### Stated exercise
Give back every line exactly as it appears, pictures excluded.

### Information shown
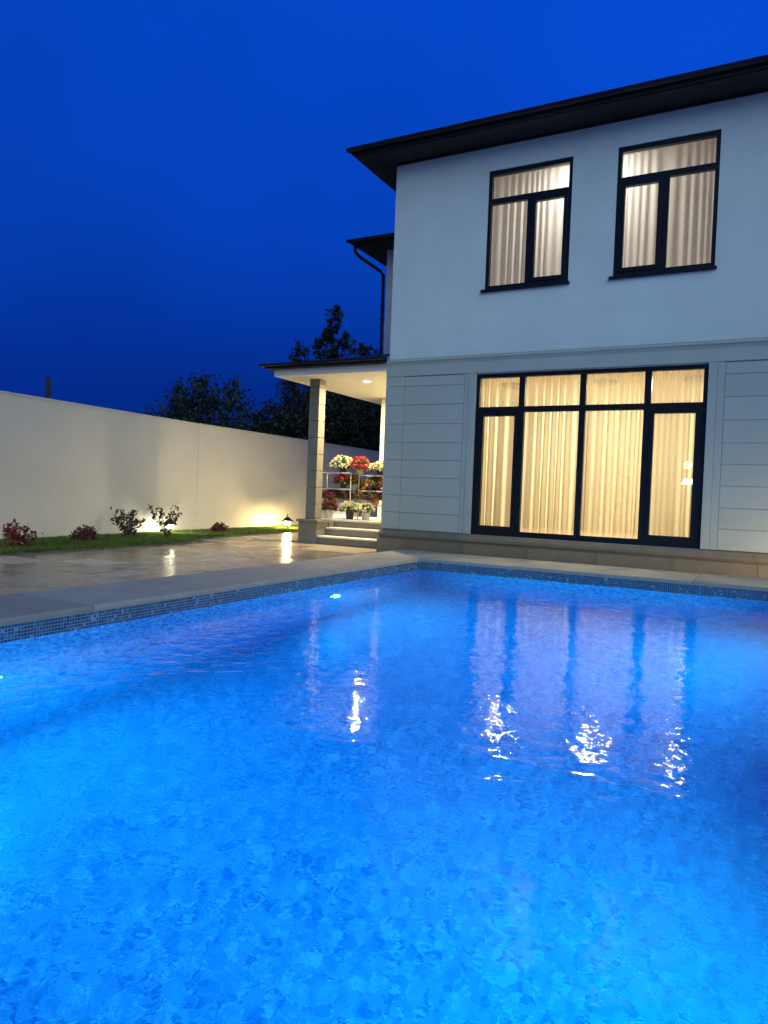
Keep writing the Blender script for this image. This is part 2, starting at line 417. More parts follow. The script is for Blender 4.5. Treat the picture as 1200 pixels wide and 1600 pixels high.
# a low cut-stone edging along the lawn
eb = MB()
for (xa, ya), (xb, yb) in zip(bed[:-1], bed[1:]):
    dx, dy = xb-xa, yb-ya; L = math.hypot(dx, dy); nx, ny = dy/L*.012, -dx/L*.012
    eb.prism([(xa-nx, ya-ny), (xa+nx, ya+ny), (xb+nx, yb+ny), (xb-nx, yb-ny)], -.14, -.055)
tag(eb.build('lawn_edging', M_bedding, lawn), kind='structure')
def blades(name, n, region, m_, seed, h=(.025, .07)):
    q = np.random.RandomState(seed); ysamp = q.uniform(region[0], region[1], n)
    V = np.zeros((n, 3, 3)); keep = []
    for i in range(n):
        yy = ysamp[i]; xa, xb = wallx(yy)+.03, interp(bed, yy)+.015
        xx = xa+(xb-xa)*q.rand()
        a = q.rand()*6.283; w_ = .006+.006*q.rand(); hh = h[0]+(h[1]-h[0])*q.rand(); l = q.normal(0, .035, 2)
        V[i, 0] = (xx-w_*math.cos(a), yy-w_*math.sin(a), -.07); V[i, 1] = (xx+w_*math.cos(a), yy+w_*math.sin(a), -.07)
        V[i, 2] = (xx+l[0], yy+l[1], -.065+hh)
    me = bpy.data.meshes.new(name); me.from_pydata(V.reshape(-1, 3).tolist(), [], [(3*i, 3*i+1, 3*i+2) for i in range(n)]); me.materials.append(m_)
    return link_mesh(name, me)
tag(blades('lawn_grass', 90000, (-8.5, 9.0), M_grass, 3), 'short green lawn in the bed along the boundary wall', 'grass', kind='stuff')

# ------------------------------------------------------------------ boundary wall
ZT = 2.37
bw = empty('boundary_wall', (-5.5, 0, 0), 'long cream rendered boundary wall behind the lawn, lit from its foot', 'wall')
def wallseg(pts, name='wall_section', z1=ZT):
    mb = MB(); cap = MB()
    for (xa, ya), (xb, yb) in zip(pts[:-1], pts[1:]):
        mb.prism([(xa, ya), (xb, yb), (xb-.22, yb), (xa-.22, ya)], -.2, z1)
        cap.prism([(xa+.012, ya), (xb+.012, yb), (xb-.235, yb), (xa-.235, ya)], z1, z1+.03)
    o = mb.build(name, M_wall, None); o.parent = bw; o.location = -bw.location
    c = cap.build('coping', M_wallcap, o)
wallseg(wallA); wallseg(wallC, z1=ZT+.004)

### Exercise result
Keep writing the Blender script for this image. This is part 2, starting at line 417. More parts follow. The script is for Blender 4.5. Treat the picture as 1200 pixels wide and 1600 pixels high.
# a low cut-stone edging along the lawn
eb = MB()
for (xa, ya), (xb, yb) in zip(bed[:-1], bed[1:]):
    dx, dy = xb-xa, yb-ya; L = math.hypot(dx, dy); nx, ny = dy/L*.012, -dx/L*.012
    eb.prism([(xa-nx, ya-ny), (xa+nx, ya+ny), (xb+nx, yb+ny), (xb-nx, yb-ny)], -.14, -.055)
tag(eb.build('lawn_edging', M_bedding, lawn), kind='structure')
def blades(name, n, region, m_, seed, h=(.025, .07)):
    q = np.random.RandomState(seed); ysamp = q.uniform(region[0], region[1], n)
    V = np.zeros((n, 3, 3)); keep = []
    for i in range(n):
        yy = ysamp[i]; xa, xb = wallx(yy)+.03, interp(bed, yy)+.015
        xx = xa+(xb-xa)*q.rand()
        a = q.rand()*6.283; w_ = .006+.006*q.rand(); hh = h[0]+(h[1]-h[0])*q.rand(); l = q.normal(0, .035, 2)
        V[i, 0] = (xx-w_*math.cos(a), yy-w_*math.sin(a), -.07); V[i, 1] = (xx+w_*math.cos(a), yy+w_*math.sin(a), -.07)
        V[i, 2] = (xx+l[0], yy+l[1], -.065+hh)
    me = bpy.data.meshes.new(name); me.from_pydata(V.reshape(-1, 3).tolist(), [], [(3*i, 3*i+1, 3*i+2) for i in range(n)]); me.materials.append(m_)
    return link_mesh(name, me)
tag(blades('lawn_grass', 90000, (-8.5, 9.0), M_grass, 3), 'short green lawn in the bed along the boundary wall', 'grass', kind='stuff')

# ------------------------------------------------------------------ boundary wall
ZT = 2.37
bw = empty('boundary_wall', (-5.5, 0, 0), 'long cream rendered boundary wall behind the lawn, lit from its foot', 'wall')
def wallseg(pts, name='wall_section', z1=ZT):
    mb = MB(); cap = MB()
    for (xa, ya), (xb, yb) in zip(pts[:-1], pts[1:]):
        mb.prism([(xa, ya), (xb, yb), (xb-.22, yb), (xa-.22, ya)], -.2, z1)
        cap.prism([(xa+.012, ya), (xb+.012, yb), (xb-.235, yb), (xa-.235, ya)], z1, z1+.03)
    o = mb.build(name, M_wall, None); o.parent = bw; o.location = -bw.location
    c = cap.build('coping', M_wallcap, o)
wallseg(wallA); wallseg(wallC, z1=ZT+.004)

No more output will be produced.